Drawing + painting = ?

In an attempt to improve my painting skills, I recently took up drawing after buying a book on vacation in Bangkok about street sketching. After giving it a few tries, i really enjoyed the concept of drawing people or things in front of you. For instance, as a general practice, I tried to draw the person next to me on a bus ride.

Most of the time though, I have tried to draw celebrities by watching tv or pictures. This makes it easier to decide if the drawing actually looks like the real person or not. I also hope to some day be able to paint people by free hand, and would think that these kind of drawings could help me to also improve my painting techniques.

The more I draw though, the more I actually enjoy the sketching in itself. It is a great way to keep improving my skills, without having to pull out all the equipment you need for dooing paintings. An easier and fun option if you have less time to spend, or are traveling around.

I guess the most important tip I´ve read for sketching so far, is to draw what you actually see and not what you think or expect to see. This helped me a lot for the drawings above. I sure got to use my eraser though.

Here are some more of my sketches:


Finger painting

So I guess my first real post on this blog will be about using your fingers instead of a brush when doing oil paintings. After a lot of video tutorials on Youtube, learning different techniques, I got the idea of trying to apply the paint on the canvas using just my own hands. And as it turned out, it worked much better than I expected.

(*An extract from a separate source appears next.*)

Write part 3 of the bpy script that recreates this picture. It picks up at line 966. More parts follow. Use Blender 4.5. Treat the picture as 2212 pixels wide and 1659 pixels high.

By working in one color at the time, dragging the paint from one side of the canvas to the other in a horizontal line, I was able to make a quite decent and colorful skyline. Especially when the different colors intertwine, and the results just kind of appear in front of you as you go.

When you have laid down the groundwork, it´s time to pick up a brush and spatula and make some more details in your painting. In this case some pretty basic mountains, trees and silhouettes, wich is easier to paint because of their small requirements of details.

I hope this tip could be helpful to someone. At least it broadended my horizen a bit.